Robert F. Kennedy’s daughter speaks out against parole for her father’s assassin

U.S.

(NewsNation Now) — Kerry Kennedy, the seventh child and third daughter of the late Sen. Robert F. Kennedy, spoke out forcefully on Friday’s Banfield broadcast against the recommended parole of her father’s assassin, Sirhan Sirhan.

Kennedy was assassinated while running for president in 1968 by Sirhan, who never denied that he committed the crime. Sirhan was sentenced to death, but in 1972, California abolished capital punishment and Sirhan has lived as a prisoner ever since. On Friday, however, a two-person California board recommended that he be granted parole. The ultimate decision is now in the hands of California Gov. Gavin Newsom, who is facing a recall election.
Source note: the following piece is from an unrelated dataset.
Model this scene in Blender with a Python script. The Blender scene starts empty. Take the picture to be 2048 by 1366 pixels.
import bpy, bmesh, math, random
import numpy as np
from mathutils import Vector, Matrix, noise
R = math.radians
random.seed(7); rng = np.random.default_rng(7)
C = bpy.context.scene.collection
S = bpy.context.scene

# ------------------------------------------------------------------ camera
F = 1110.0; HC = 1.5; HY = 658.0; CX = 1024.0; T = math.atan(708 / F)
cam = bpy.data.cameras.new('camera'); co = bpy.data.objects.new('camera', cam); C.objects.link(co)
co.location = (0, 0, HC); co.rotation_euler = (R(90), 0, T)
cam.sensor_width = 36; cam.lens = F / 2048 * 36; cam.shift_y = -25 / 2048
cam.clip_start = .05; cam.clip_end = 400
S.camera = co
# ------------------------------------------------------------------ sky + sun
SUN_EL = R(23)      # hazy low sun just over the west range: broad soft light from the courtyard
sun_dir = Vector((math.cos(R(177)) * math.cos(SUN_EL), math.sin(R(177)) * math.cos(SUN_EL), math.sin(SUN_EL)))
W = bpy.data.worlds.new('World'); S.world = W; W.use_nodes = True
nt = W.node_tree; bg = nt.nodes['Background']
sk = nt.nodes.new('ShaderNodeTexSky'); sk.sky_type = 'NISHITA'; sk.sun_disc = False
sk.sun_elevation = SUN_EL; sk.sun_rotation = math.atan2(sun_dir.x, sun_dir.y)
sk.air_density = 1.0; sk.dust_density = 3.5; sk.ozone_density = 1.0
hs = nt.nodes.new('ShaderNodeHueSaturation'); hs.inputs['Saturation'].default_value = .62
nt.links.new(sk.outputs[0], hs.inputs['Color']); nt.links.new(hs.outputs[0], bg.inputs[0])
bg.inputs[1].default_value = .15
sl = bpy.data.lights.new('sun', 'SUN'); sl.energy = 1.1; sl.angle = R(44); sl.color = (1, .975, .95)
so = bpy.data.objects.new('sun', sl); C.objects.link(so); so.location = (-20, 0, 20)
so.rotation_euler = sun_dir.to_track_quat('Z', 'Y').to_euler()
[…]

The decision left many Kennedy family members and their friends “hurt, shocked, horrified, scared,” Kennedy told host Ashleigh Banfield. Kennedy said she “cannot understand how this parole board would let something like this happen. You know, he, he thought about (the assassination) in advance. He killed my father in cold blood (at a time when) my mother … was pregnant with my little sister, Laurie. There were a gazillion witnesses.”

One of Kerry’s siblings, her brother Douglas Kennedy, spoke in support of Sirhan at the virtual parole hearing.

“I haven’t seen his statement,” Kerry said of Douglas. “But … I understand he talked about the importance of compassion and forgiveness and love. And, you know, we’re all for compassion and forgiveness and love. But … if you have a puppy that goes into your shoe closet and chews up your shoes, you forgive it, but you don’t let him back in the shoe closet.”

Kennedy expressed hope that California’s governor would veto the parole board’s recommendation.

“I talked to him a few years ago, and he recited from memory about five different speeches (of) my father’s from start to finish … I’m hopeful that he will see this through the eyes of my family, and frankly, through (the eyes of) our country.”

Kennedy noted that parole decisions are supposed to be based on two factors — “the heinousness of the crime” originally committed and whether the criminal expreses “contrition” for commiting that crime.

For Sirhan to get a parole recommendation without saying “I’m sorry … that’s not what restorative justice is all about,” Kennedy said.

“This isn’t just about my family,” she added. “This is about our entire nation and the world who lost this great, compassionate, loving, peaceful leader at a time when we needed him most.”